Sejarah Gedung Grahadi Surabaya: Dari Rumah Kebun Belanda ke Rumah Dinas Gubernur Jatim Surabaya 30 Agustus 2025

Sejarah Gedung Grahadi Surabaya: Dari Rumah Kebun Belanda ke Rumah Dinas Gubernur Jatim
                
                    
                        
                            Surabaya
                        
                        30 Agustus 2025

Sejarah Gedung Grahadi Surabaya: Dari Rumah Kebun Belanda ke Rumah Dinas Gubernur Jatim
Tim Redaksi
SURABAYA, KOMPAS.com
– Di jantung Kota Surabaya, berdiri sebuah bangunan megah yang sarat dengan sejarah, Gedung Negara Grahadi.
Bangunan ini ada pada tahun 1795 pada masa Residen Dirk Van Hogendorps (1794–1798).
Gedung ini awalnya menghadap ke arah utara, tepat ke Kalimas.
Sebab, dari terasnya, para penghuni bisa menikmati sore sambil menyesap teh, sembari menyaksikan perahu-perahu melintas di sungai yang kala itu menjadi jalur transportasi utama.
Namun, pada tahun 1802, gedung ini diubah menghadap ke selatan seperti bentuk yang kita lihat sekarang.
Meski usianya sudah ratusan tahun, fungsinya masih terjaga sebagai rumah dinas Gubernur Jawa Timur sekaligus tempat menerima tamu negara, pelantikan pejabat, hingga upacara peringatan hari nasional.
Setiap tanggal 17 Agustus, Gedung Grahadi juga menjadi saksi upacara penaikan bendera merah putih.
Tradisi ini menghadirkan kelompok masyarakat, pelajar, hingga mahasiswa dari berbagai daerah di Jawa Timur.
Apalagi sejak 1991, Pemprov Jawa Timur pun membuka gedung ini untuk wisata publik, sehingga masyarakat bisa lebih dekat dengan jejak sejarah kotanya.
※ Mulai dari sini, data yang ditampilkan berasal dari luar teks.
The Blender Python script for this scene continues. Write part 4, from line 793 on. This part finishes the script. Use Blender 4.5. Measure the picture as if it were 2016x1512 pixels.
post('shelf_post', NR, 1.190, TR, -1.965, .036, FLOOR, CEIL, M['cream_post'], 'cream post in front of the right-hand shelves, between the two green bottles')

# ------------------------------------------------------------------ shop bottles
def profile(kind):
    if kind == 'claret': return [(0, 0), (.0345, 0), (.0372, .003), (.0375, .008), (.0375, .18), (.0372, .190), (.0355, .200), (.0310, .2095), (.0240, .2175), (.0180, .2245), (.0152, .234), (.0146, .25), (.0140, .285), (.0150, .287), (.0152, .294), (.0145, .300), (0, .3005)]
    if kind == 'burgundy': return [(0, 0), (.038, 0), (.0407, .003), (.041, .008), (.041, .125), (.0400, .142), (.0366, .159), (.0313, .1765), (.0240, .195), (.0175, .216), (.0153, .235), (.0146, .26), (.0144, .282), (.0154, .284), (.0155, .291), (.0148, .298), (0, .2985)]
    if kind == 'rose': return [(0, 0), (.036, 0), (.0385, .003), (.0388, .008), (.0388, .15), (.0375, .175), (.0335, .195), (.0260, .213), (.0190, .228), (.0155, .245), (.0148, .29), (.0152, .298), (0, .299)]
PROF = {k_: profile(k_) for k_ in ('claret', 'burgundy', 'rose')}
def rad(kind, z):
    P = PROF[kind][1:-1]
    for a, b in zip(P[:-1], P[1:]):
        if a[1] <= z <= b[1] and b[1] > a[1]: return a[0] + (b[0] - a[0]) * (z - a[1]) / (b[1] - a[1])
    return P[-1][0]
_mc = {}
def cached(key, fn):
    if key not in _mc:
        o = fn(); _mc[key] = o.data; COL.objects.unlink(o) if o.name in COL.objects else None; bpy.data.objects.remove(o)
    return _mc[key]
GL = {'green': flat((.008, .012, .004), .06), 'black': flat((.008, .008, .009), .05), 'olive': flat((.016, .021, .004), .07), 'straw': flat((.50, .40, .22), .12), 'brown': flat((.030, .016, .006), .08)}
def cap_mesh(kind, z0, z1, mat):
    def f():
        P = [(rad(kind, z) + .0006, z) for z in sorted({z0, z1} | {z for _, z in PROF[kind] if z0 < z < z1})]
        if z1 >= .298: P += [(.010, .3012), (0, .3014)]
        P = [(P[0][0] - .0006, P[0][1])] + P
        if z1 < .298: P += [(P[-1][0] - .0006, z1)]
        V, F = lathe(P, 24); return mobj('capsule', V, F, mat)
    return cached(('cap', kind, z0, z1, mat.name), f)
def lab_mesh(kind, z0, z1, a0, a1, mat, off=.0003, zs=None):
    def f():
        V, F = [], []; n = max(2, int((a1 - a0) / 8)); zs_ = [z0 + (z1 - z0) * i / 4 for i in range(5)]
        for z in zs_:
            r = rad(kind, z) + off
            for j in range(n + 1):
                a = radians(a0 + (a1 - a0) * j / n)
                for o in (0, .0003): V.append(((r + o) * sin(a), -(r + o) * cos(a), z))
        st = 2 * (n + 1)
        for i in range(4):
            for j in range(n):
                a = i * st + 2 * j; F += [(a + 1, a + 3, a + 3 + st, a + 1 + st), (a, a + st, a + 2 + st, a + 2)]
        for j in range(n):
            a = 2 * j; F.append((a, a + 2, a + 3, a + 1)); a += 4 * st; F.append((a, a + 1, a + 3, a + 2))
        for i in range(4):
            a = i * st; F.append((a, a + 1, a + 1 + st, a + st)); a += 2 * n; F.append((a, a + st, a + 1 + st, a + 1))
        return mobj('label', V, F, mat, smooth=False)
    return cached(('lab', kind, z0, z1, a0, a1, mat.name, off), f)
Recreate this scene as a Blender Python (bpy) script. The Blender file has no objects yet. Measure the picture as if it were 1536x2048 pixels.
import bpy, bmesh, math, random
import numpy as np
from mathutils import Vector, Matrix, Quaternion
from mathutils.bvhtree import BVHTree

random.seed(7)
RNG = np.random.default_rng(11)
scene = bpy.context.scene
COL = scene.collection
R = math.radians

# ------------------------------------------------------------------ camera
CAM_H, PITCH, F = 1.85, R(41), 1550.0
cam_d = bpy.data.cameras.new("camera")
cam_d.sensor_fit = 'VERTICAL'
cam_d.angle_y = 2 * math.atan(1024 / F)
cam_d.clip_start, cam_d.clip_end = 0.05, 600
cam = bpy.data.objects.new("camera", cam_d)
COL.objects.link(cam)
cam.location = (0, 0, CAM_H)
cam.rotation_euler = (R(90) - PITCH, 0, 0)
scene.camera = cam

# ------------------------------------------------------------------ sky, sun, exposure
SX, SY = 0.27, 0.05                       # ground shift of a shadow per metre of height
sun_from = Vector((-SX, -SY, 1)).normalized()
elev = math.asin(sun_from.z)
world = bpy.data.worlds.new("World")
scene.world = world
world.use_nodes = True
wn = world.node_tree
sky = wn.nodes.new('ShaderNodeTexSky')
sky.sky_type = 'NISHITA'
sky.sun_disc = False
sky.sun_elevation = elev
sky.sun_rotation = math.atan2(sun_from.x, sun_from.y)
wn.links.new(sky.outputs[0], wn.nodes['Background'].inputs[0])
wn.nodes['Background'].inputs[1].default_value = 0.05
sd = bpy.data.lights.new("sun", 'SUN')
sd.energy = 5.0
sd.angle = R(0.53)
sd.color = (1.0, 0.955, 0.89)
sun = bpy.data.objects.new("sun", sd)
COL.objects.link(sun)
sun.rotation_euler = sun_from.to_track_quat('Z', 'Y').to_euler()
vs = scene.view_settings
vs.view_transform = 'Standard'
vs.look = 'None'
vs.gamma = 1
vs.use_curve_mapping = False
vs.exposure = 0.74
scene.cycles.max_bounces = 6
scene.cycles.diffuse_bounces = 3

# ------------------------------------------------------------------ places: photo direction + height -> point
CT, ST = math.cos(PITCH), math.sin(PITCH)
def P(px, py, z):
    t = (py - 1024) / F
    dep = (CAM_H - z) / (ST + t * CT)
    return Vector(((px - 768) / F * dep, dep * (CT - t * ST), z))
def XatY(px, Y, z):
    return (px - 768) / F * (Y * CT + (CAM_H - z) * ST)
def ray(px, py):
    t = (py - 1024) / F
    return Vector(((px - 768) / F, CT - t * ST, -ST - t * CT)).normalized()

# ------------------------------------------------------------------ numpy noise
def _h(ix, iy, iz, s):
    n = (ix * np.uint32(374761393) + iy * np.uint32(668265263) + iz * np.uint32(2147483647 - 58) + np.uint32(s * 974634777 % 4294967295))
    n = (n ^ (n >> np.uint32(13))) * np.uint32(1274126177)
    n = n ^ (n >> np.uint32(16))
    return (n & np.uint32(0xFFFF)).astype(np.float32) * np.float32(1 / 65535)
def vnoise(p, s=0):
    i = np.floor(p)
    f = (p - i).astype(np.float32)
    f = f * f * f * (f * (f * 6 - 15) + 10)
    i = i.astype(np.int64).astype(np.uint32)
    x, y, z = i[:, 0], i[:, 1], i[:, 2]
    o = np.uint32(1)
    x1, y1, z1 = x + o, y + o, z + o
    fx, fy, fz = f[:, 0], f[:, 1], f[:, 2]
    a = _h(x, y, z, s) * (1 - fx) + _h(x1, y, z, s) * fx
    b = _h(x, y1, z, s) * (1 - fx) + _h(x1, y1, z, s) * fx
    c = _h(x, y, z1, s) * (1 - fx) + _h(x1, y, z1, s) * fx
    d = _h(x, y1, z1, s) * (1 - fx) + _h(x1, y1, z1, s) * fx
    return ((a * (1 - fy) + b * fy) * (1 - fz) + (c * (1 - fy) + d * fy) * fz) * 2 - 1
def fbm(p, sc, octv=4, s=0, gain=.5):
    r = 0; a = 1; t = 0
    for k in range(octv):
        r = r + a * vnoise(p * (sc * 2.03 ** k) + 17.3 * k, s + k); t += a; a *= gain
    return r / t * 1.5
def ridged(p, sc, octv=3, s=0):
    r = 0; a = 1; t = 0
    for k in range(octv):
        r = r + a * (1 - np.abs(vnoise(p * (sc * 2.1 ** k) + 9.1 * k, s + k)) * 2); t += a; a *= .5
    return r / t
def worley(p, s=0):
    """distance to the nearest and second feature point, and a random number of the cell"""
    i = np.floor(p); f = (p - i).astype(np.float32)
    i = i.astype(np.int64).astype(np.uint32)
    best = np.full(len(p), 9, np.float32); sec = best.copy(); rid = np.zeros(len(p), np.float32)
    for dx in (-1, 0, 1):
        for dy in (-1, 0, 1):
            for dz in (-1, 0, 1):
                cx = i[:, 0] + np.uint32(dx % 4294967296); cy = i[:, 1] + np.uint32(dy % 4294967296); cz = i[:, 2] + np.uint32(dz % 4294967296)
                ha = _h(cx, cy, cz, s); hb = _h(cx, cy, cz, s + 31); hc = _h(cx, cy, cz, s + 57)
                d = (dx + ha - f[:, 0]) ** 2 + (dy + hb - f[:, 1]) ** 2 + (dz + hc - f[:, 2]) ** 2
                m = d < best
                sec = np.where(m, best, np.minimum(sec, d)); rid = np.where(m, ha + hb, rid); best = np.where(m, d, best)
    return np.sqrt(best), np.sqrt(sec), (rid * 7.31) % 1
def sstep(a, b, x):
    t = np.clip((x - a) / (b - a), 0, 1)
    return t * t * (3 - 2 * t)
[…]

Dari rumah kebun, pesta, hingga simbol kenegaraan
Pada awal keberadaannya, Gedung Grahadi berada di pinggiran kota dan difungsikan sebagai rumah kebun pejabat Belanda.
Tidak jarang, gedung ini menjadi tempat pertemuan atau pesta.
Seiring berkembangnya Kota Surabaya, kini justru berada di tengah kota, berhadapan langsung dengan dinamika modern, tanpa kehilangan wibawanya sebagai simbol pemerintahan Jawa Timur.
Bahkan, di areanya terdapat rumah dinas gubernur yang berada di sisi timur bangunan.
Hingga kini, kompleks ini tetap menjadi pusat aktivitas penting, baik dalam lingkup pemerintahan maupun kenegaraan.
Jejak Panjang dari Kolonial hingga Kemerdekaan
Menurut catatan
cagarbudaya.kemdikbud.go.id
, Gedung Grahadi sempat dihuni sejumlah pejabat kolonial.
Setelah Dirk Van Hogendorps, bangunan ini ditempati Fredrik Jacob Rothenbuhler (1799–1809).
Pada masa Herman William Deandels tahun 1810, gedung direnovasi bergaya empire style atau Dutch Colonial Villa.
Desainnya merupakan hasil perpaduan arsitektur neo klasik Prancis dengan sentuhan khas Hindia Belanda.
Pada tahun 1870, gedung ini menjadi rumah Residen Surabaya, lalu saat pendudukan Jepang, difungsikan sebagai kediaman Gubernur Jepang (Syuuchockan Kakka).
Pasca Proklamasi Kemerdekaan, gedung ini resmi digunakan sebagai rumah dinas Gubernur Jawa Timur, fungsi yang bertahan hingga kini.
Tetap tegak sebagai saksi perjuangan
Bukan hanya Grahadi, di seberangnya juga berdiri Kantor Gubernur Jawa Timur yang kaya makna sejarah.
Dibangun tahun 1929 dan selesai 1931 oleh arsitek Belanda Ir. W Lemci, gedung ini menjadi lokasi perundingan antara Presiden Soekarno dan Jenderal Hawtorn pada Oktober 1945.
Dari sinilah pula Gubernur Soerjo menolak ultimatum menyerah kepada Sekutu pada 9 November 1945, sehari sebelum pertempuran besar 10 November meletus.
Kini, Gedung Negara Grahadi bukan hanya sekadar bangunan kolonial, tetapi juga simbol perjalanan panjang Jawa Timur, dari masa penjajahan, perjuangan, hingga kemerdekaan.